Gas Prices Fall 14 Cents Per Gallon Since President Obama Announced Speculation Crackdown


On Friday, we reported that gas prices had tumbled from an early-April peak of $3.93 per gallon to a $3.80 per gallon national average. Since then, the national average has fallen another few cents, but the media who happily bantered about the political consequences of rising gas prices on President Obama‘s reelection prospects have, thus far, remained silent about this drop, which coincides exactly with the President’s remarks about reining in oil speculators.

The national media, especially Fox News, were quick to report that the sky was falling when Republicans tried to make rising gasoline prices a political liability for President Obama. The conversation dominated political news for weeks, as the national average gasoline price peaked at about $3.93 per gallon. Since President Obama“waved the tar baby” of oil speculation on April 17, though, gas prices have fallen from a national average of about $3.92 on April 16, to less than $3.78 per gallon today, and are expected to plunge below $3.50 by July. (It’s worth noting that even the Obama-era peak of $3.96 per gallon is still lower than the $4.12 per gallon national average under George W. Bush in the summer of 2008.)
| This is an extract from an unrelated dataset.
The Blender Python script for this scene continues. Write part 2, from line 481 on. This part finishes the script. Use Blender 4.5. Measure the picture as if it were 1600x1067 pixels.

Of course, correlation doesn’t equal causation, and some are even trying to spin lower gas prices as a negative for President Obama (hello, Murdoch-owned Wall Street Journal), but if rising gas prices are the President’s fault (at least when his name is Barack Obama), then falling prices at the pump ought to be a positive. While most people agree that there isn’t much a president can do to affect gas prices, the current drop isn’t being chalked up to supply and demand, but to the psychology of the oil futures market:

“Fundamentally the psychology changed in April because we got less concerned about supply disruptions,” (director of data, pricing and information services at Oil Price Information Service Ben) Brockwell said.

Right now, the oil market is well supplied. Saudi Arabia has pledged to boost production, if necessary, as it did last year when Libyan oil was off the market.

According to Brockwell, the drop in gas prices is also due to several behaviors that don’t include more drilling:

“People have adjusted” to higher gas prices, he said. They’re driving less, have more fuel-efficient vehicles, and use gasoline with more ethanol. Auto sales are robust, and car dealers say buyers are trading in their old clunkers for vehicles that get much better mileage.

All in all, that’s made U.S. gasoline supply “plentiful,” in Brockwell’s words, as fuel stocks at the key storage hub of Cushing, Okla., exceed their five-year average.

In fact, said Brockwell, the U.S. has become a net exporter of gasoline, with over half of that going to Mexico.

Yes, but what about those gun racks?

There’s all kinds of resistance to giving the President credit here, but the fact that they dropped off the shelf right after his oil speculation speech (which followed a clever March bluff at the Strategic Petroleum Reserve) sure is compelling.

If gas prices do continue to fall into the summer, that could help the rst of the economy, giving consumers more money to spend, and increasing demand, and therefore, job creation. Even if the President doesn’t get the credit for falling gas prices, an improved economy definitely benefits him.